The diversity of expertise is intended to ensure fairness, credibility, and a well-rounded evaluation process that balances journalistic excellence with subject-matter relevance.
Q: Is this fellowship connected to Sahara Group’s Beyond XXX vision?
There is a clear connection seeing that Beyond XXX is the driving force behind Sahara Group’s future aspirations having operated as a foremost African rooted and global energy and infrastructure conglomerate over the past three decades.
The fellowship aligns with Sahara Group’s Beyond XXX vision, a forward-looking commitment to advancing sustainable development, innovation, impact, and transformative leadership.
By strengthening the quality of energy journalism, the fellowship contributes to shaping conversations and solutions that can support Africa’s progress well into the future.
Q: What skills and experiences will fellows gain from the programme?
Participants will have opportunities to deepen their understanding of complex energy issues, strengthen investigative and analytical reporting skills, improve data storytelling capabilities, engage with industry leaders, and expand their professional networks.
The fellowship is designed to help journalists become more confident and effective storytellers on issues that influence development outcomes across Africa.
Q: Why does the fellowship place such emphasis on solutions-oriented reporting?
While identifying challenges is important, progress often comes from understanding what is working and why. Solutions-oriented reporting helps audiences move beyond problems by highlighting innovations, policies, technologies, community initiatives, and business models that are delivering measurable results.
This approach encourages constructive dialogue and broadens public understanding of pathways to sustainable development.
Q: What role can journalists play in accelerating Africa’s energy transition?
Journalists play a critical role in translating complex issues into accessible information. Through rigorous reporting, they can help bridge knowledge gaps, elevate diverse perspectives, promote informed public engagement, and ensure that important energy conversations remain visible.
By providing accurate and contextual reporting, journalists contribute to an enabling environment for dialogue, innovation, and responsible decision-making.
Q: Does Sahara Group influence the editorial direction of stories submitted to the fellowship?
Absolutely not. Editorial independence remains a fundamental principle of quality journalism. The fellowship seeks to encourage rigorous, credible reporting and does not prescribe how stories should be framed. Journalists are expected to uphold professional standards, pursue evidence-based reporting, and maintain editorial integrity throughout their work.
Q: How does the fellowship contribute to strengthening the African media ecosystem?
The fellowship seeks to build a growing network of journalists who possess deeper knowledge of energy, sustainability, and development issues. Over time, this community can contribute to stronger reporting standards, richer public conversations, greater cross-border collaboration, and a more informed understanding of the opportunities and challenges shaping Africa’s future.

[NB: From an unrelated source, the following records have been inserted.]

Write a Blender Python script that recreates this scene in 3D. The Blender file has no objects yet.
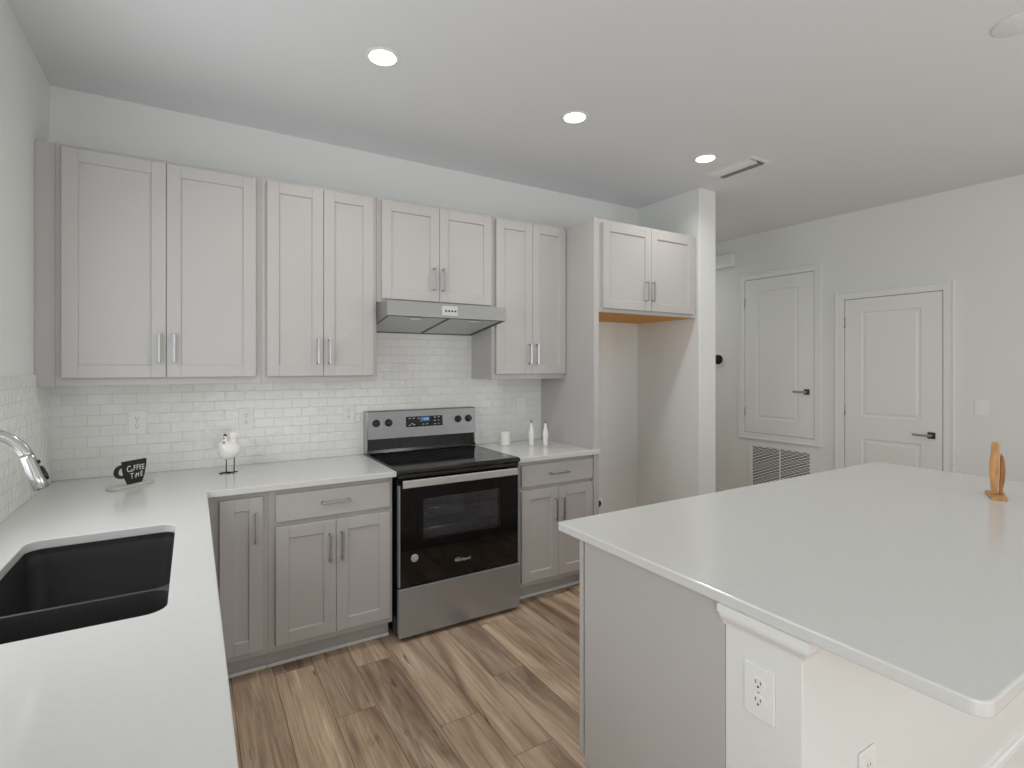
import bpy, bmesh, math, random
from mathutils import Vector, Matrix
R = math.radians
PI = math.pi
S = bpy.context.scene
COL = S.collection
random.seed(7)
CEIL = 2.848

# ------------------------------------------------------------------ camera
cd = bpy.data.cameras.new('camera')
cd.sensor_width = 36.0
cd.lens = 527.0 / 1024.0 * 36.0
cd.shift_y = (365.8 - 384.0) / 1024.0
cd.clip_start = 0.02
cam = bpy.data.objects.new('camera', cd)
COL.objects.link(cam)
cam.location = (0.596, -3.371, 1.477)
cam.rotation_euler = (R(90), 0, R(-31.23))
S.camera = cam

# ------------------------------------------------------------------ view, sky
S.view_settings.view_transform = 'Standard'
S.view_settings.look = 'None'
S.view_settings.gamma = 1.0
S.view_settings.use_curve_mapping = False
S.view_settings.exposure = -0.03
S.cycles.use_denoising = True
S.cycles.max_bounces = 10
S.cycles.diffuse_bounces = 6
S.cycles.sample_clamp_indirect = 6.0
W = bpy.data.worlds.new('world')
S.world = W
W.use_nodes = True
W.node_tree.nodes['Background'].inputs[0].default_value = (0.95, 0.98, 1.0, 1)
W.node_tree.nodes['Background'].inputs[1].default_value = 0.6


def window_light(name, loc, rot, sx, sy, power):
    """area lamp at a window opening"""
    l = bpy.data.lights.new(name, 'AREA')
    l.shape = 'RECTANGLE'
    l.size, l.size_y, l.energy = sx, sy, power
    l.color = (0.97, 0.985, 1.0)
    o = bpy.data.objects.new(name, l)
    o.location, o.rotation_euler = loc, rot
    COL.objects.link(o)
    return o


WIN_POWER, REAR_POWER, UPLIGHT_POWER, SIDE_POWER, RIGHT_POWER, LAMP_POWER = 11.8, 0.5, 35.0, 38.0, 35.0, 3.8
window_light('daylight_sink_window', (-0.09, -1.5, 1.68), (0, R(-90), 0), 1.1, 1.06, WIN_POWER)
window_light('daylight_patio_door', (2.6, -7.45, 1.15), (R(90), 0, 0), 3.4, 2.1, REAR_POWER)
window_light('added_patio_uplight', (2.6, -7.45, 0.75), (R(90 + 32), 0, 0), 3.4, 1.3, UPLIGHT_POWER)  # added uplight, tilted to brighten the ceiling and right wall
window_light('added_side_window_light', (-0.09, -4.7, 1.55), (0, R(-90), 0), 1.5, 1.8, SIDE_POWER)  # added window light, positioned to brighten the right wall and ceiling
window_light('added_right_window_light', (5.86, -5.05, 1.55), (0, R(90), R(2.17)), 1.5, 1.8, RIGHT_POWER)  # made-up window, put in so the left wall gets light

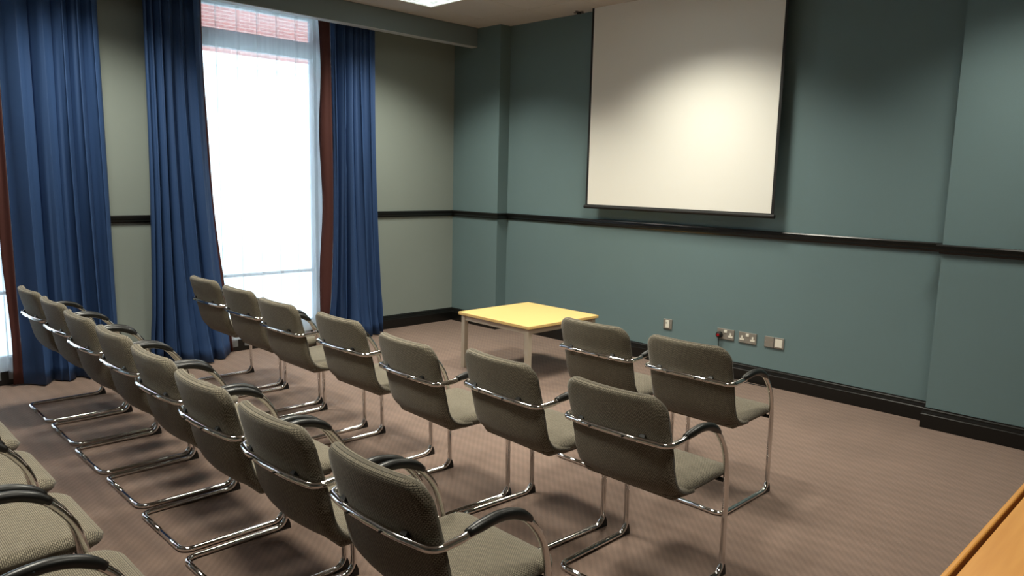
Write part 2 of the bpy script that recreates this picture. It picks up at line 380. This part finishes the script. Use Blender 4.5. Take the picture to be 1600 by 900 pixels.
# ------------------------------------------------------------------ curtains
def curtain(name, label, yt, yb, folds, amp, seed, lin_side, lin_w, flare=.0, x0=.165, ztop=2.99, flat=None, warp=1.0):
    """yt=(y0,y1) at the top, yb at the hem; lin_side -1: lining at the y0 edge, +1 at the y1 edge"""
    rnd = random.Random(seed); ns, nz = 150, 30
    ph = [rnd.uniform(-.35, .35) for _ in range(folds+2)]; am = [rnd.uniform(.6, 1.15) for _ in range(folds+2)]
    if flat:
        for q in flat: am[q] = .12
    v = []; f = []; uv = []; T = empty(name, (x0, (yb[0]+yb[1])/2, 0)); ymid = (yb[0]+yb[1])/2
    for j in range(nz+1):
        h = j/nz; z = .012 + (ztop-.012)*h; q = (1-h)
        k = q**2.2
        ya = yt[0]*(1-k)+yb[0]*k; yb_ = yt[1]*(1-k)+yb[1]*k
        for i in range(ns+1):
            s = i/ns; u = s**warp*folds; c = min(int(u), folds-1); loc = u-c
            a = am[c]*(1-loc)+am[c+1]*loc
            p = ph[c]*(1-loc)+ph[c+1]*loc
            w = math.sin(2*math.pi*(u+p*(.4+.6*q)) + .35*math.sin(3*q+c))
            w = math.copysign(abs(w)**.8, w)
            A = amp*a*(.75+.45*q)
            x = A*w + .012*math.sin(9*s+5*q+seed) + flare*q**6*.10*math.sin(5*s+seed)
            if q > .8: x += .012*math.sin(23*s+40*q+seed)*(q-.8)*5
            y = ya+(yb_-ya)*s + .010*math.sin(4*math.pi*u+p*6)
            v.append((x, y-ymid, z))
    for j in range(nz):
        for i in range(ns):
            a = j*(ns+1)+i; f.append((a, a+1, a+ns+2, a+ns+1))
    o = mesh_obj('cloth', v, f, 'curtain', T, smooth=True)
    sd = o.modifiers.new('thickness', 'SOLIDIFY'); sd.thickness = .004
    # lining turned out along the inner edge
    v2 = []; f2 = []; n2 = 8; e = 0 if lin_side < 0 else ns
    for j in range(nz+1):
        bx, by, bz = v[j*(ns+1)+e]
        for i in range(n2+1):
            s = i/n2
            v2.append((bx*(1-.5*s) - .004 - .05*s + .012*math.sin(s*5+seed)*s, by + lin_side*lin_w*s*(1+.15*math.sin(j*.5+seed)), bz + .002))
    for j in range(nz):
        for i in range(n2):
            a = j*(n2+1)+i; f2.append((a, a+1, a+n2+2, a+n2+1))
    l = mesh_obj('lining', v2, f2, 'lining', T, smooth=True); l['label'] = 'rust red lining turned out at the inner edge'
    sd = l.modifiers.new('thickness', 'SOLIDIFY'); sd.thickness = .003
    tag(T, label, 'curtain', 'blue full-length curtains'); return T
curtain('curtain', 'blue full-length curtain at the far left edge, beside a sliver of bright window', (-4.19, -3.57), (-4.17, -3.53), 5, .052, 3, -1, .06, warp=1.5)
curtain('curtain', 'blue full-length curtain on the left of the sheer-covered window', (-3.28, -2.84), (-3.31, -2.635), 6, .046, 5, 1, .03, flare=1, warp=.72)
curtain('curtain', 'blue full-length curtain on the right of the sheer-covered window, nearest the corner', (-1.70, -1.25), (-1.72, -1.15), 5, .045, 11, -1, .085, flare=.6)
def sheer_curtain(name, label, y0, y1, seed):
    v = []; f = []; n = 0; pitch = .165; cnt = int(round((y1-y0)/pitch)); T = []
    xs = []
    for k in range(cnt):
        a = y0+(y1-y0)*k/cnt; b = y0+(y1-y0)*(k+1)/cnt
        xs += [(a, .0), (a+.02, .012), (a+.07, .004), (a+.12, -.006), (b+.006, -.010), (b-.006, -.004)]
    xs.append((y1, 0)); nz = 6
    for j in range(nz+1):
        z = .04+(2.94-.04)*j/nz
        for (y, x) in xs: v.append((.025+x*(1.2-.3*j/nz), y, z))
    k = len(xs)
    for j in range(nz):
        for i in range(k-1): a = j*k+i; f.append((a, a+1, a+k+1, a+k))
    o = mesh_obj(name, v, f, 'sheer', smooth=False); tag(o, label, 'sheer curtain', 'sheer window curtains'); return o
sheer_curtain('sheer_curtain', 'white pleated sheer voile across the tall window between two blue curtains', -2.85, -1.62, 1)
sheer_curtain('sheer_curtain', 'white sheer voile in the window at the far left edge', -5.39, -4.08, 2)
sheer_curtain('sheer_curtain', 'white sheer voile in the window behind the rear chairs', -7.74, -6.76, 2)

# ------------------------------------------------------------------ projection screen
SX0, SX1, SZ = 1.7925, 3.611, 1.286
ps = empty('projection_screen', ((SX0+SX1)/2, -.1, SZ)); tag(ps, 'large white pull-down projection screen with black borders on teal wall', 'projection screen')
hw = (SX1-SX0)/2; top = H+.004-SZ
MB().box((-hw+.035, -.001, .03), (hw-.03, .001, top)).build('projection_surface', 'screen', ps)
MB().box((-hw+.012, -.0015, .03), (-hw+.035, .0015, top)).build('border', 'screen_black', ps)
MB().box((hw-.03, -.0015, .03), (hw-.008, .0015, top)).build('border', 'screen_black', ps)
bt = MB(); bt.tube([(-hw, 0, .015), (hw, 0, .015)], .0155, 12); bt.box((-hw+.012, -.003, .015), (hw-.008, .003, .036)); bt.build('bottom_bar', 'screen_black', ps, smooth=False)
br = empty('ceiling_bracket', (1.62, -.07, H)); tag(br, 'small dark metal bracket on the ceiling beside the screen', 'bracket')
q = MB(); q.box((-.05, -.012, -.004), (.05, .012, 0)); q.box((.0, -.05, -.005), (.02, .05, 0)); q.build('plate', 'grid', br); MB().box((-.012, -.012, -.018), (.02, .012, -.004)).build('clip', 'plastic', br)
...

Q: What message does Sahara Group hope applicants take away from this initiative?
Sahara Group hopes journalists see the fellowship as an opportunity to help shape the future through storytelling. Every well-researched story has the potential to influence perception, spark innovation, inform policy, attract investment, and inspire action.
Through the fellowship, Sahara Group is reaffirming its belief that credible journalism remains one of the most powerful tools for driving positive change across Africa.